§ **WRITTEN EXERCISE**:
Up to and including the line that contains "scene.view_settings.exposure=0", repeat each line of the data exactly, starting from the first.

§ **MATERIAL TO PROCESS**:
[Begin]

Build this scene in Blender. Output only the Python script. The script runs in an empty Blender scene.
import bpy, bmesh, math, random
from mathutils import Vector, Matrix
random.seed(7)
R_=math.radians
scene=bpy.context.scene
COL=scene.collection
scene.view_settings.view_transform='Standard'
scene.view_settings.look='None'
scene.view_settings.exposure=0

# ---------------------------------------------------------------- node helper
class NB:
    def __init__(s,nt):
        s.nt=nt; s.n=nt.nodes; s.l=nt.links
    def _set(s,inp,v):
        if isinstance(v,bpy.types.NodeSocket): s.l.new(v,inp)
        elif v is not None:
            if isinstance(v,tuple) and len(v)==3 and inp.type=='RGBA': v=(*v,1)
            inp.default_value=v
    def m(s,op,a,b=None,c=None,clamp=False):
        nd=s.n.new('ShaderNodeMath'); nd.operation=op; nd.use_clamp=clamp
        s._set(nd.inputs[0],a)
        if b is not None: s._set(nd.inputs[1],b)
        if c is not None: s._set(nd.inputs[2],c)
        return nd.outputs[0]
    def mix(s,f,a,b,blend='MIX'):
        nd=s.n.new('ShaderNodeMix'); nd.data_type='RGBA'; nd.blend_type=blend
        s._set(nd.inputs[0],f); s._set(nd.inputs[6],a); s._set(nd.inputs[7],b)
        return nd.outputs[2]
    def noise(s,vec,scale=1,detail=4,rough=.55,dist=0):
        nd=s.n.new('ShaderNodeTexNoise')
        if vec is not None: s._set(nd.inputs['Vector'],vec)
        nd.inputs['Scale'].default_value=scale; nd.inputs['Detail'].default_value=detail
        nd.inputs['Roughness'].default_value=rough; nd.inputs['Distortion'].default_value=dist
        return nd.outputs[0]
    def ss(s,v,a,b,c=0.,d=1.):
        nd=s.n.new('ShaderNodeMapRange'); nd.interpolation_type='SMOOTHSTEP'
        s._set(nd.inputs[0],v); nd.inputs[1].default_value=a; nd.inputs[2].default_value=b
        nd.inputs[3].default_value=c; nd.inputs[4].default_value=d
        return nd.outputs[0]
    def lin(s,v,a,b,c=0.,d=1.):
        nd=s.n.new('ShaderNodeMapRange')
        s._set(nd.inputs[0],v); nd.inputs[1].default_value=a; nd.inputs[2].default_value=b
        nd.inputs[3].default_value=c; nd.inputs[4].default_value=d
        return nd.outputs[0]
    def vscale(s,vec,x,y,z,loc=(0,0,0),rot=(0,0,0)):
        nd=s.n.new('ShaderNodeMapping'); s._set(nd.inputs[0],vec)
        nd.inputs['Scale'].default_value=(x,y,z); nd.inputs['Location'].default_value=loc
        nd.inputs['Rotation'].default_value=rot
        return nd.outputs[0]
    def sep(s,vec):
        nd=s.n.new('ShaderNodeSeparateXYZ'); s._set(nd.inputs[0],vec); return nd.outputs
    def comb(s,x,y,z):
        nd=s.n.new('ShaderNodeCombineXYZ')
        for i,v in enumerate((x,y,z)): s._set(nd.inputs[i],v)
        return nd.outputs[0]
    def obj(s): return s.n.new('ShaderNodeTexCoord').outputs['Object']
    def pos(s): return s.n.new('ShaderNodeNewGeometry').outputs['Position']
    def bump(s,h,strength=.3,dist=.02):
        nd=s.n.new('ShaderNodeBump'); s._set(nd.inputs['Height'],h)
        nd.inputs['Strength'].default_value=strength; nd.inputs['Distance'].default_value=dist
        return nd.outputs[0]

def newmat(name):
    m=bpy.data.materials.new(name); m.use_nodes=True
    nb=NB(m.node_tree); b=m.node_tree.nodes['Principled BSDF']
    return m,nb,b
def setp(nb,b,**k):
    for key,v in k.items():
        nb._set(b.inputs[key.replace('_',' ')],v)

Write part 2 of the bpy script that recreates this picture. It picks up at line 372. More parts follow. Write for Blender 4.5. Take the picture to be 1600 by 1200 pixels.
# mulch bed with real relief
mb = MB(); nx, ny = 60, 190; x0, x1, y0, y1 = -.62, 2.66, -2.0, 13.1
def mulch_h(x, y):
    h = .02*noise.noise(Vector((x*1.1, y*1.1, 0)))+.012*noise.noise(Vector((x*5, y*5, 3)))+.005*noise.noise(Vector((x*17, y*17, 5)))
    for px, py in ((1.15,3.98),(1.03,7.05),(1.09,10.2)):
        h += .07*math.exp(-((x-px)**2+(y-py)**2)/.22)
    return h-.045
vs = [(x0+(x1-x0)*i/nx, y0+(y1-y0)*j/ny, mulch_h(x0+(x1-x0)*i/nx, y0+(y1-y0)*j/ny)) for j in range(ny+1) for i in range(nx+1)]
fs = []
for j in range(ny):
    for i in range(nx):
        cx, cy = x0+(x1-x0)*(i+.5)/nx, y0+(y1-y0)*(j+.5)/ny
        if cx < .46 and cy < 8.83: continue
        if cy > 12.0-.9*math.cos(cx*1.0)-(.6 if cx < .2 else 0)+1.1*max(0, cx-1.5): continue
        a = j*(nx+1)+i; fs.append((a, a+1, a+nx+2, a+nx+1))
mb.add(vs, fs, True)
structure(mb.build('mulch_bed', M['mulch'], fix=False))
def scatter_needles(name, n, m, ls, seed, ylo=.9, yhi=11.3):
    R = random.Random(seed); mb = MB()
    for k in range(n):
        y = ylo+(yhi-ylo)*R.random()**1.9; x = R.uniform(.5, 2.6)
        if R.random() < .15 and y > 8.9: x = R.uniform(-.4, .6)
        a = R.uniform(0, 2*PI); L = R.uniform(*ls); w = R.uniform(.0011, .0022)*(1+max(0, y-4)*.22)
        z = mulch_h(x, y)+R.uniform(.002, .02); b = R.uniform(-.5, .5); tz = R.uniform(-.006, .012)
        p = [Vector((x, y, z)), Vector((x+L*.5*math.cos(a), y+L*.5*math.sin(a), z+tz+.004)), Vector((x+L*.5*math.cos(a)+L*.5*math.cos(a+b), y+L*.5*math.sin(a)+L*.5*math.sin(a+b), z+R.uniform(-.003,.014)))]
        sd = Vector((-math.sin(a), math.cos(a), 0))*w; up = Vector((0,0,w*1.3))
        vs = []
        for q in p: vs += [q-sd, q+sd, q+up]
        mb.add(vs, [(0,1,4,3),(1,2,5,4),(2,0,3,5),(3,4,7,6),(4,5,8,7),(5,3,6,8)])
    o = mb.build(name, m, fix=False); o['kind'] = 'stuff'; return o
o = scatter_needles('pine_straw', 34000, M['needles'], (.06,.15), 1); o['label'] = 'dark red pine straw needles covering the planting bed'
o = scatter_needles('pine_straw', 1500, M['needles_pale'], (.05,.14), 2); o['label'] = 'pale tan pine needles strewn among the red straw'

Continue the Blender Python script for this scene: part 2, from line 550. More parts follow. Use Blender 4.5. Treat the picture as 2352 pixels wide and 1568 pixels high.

[End]

§ **OUTPUT FOR THIS TASK**:
Build this scene in Blender. Output only the Python script. The script runs in an empty Blender scene.
import bpy, bmesh, math, random
from mathutils import Vector, Matrix
random.seed(7)
R_=math.radians
scene=bpy.context.scene
COL=scene.collection
scene.view_settings.view_transform='Standard'
scene.view_settings.look='None'
scene.view_settings.exposure=0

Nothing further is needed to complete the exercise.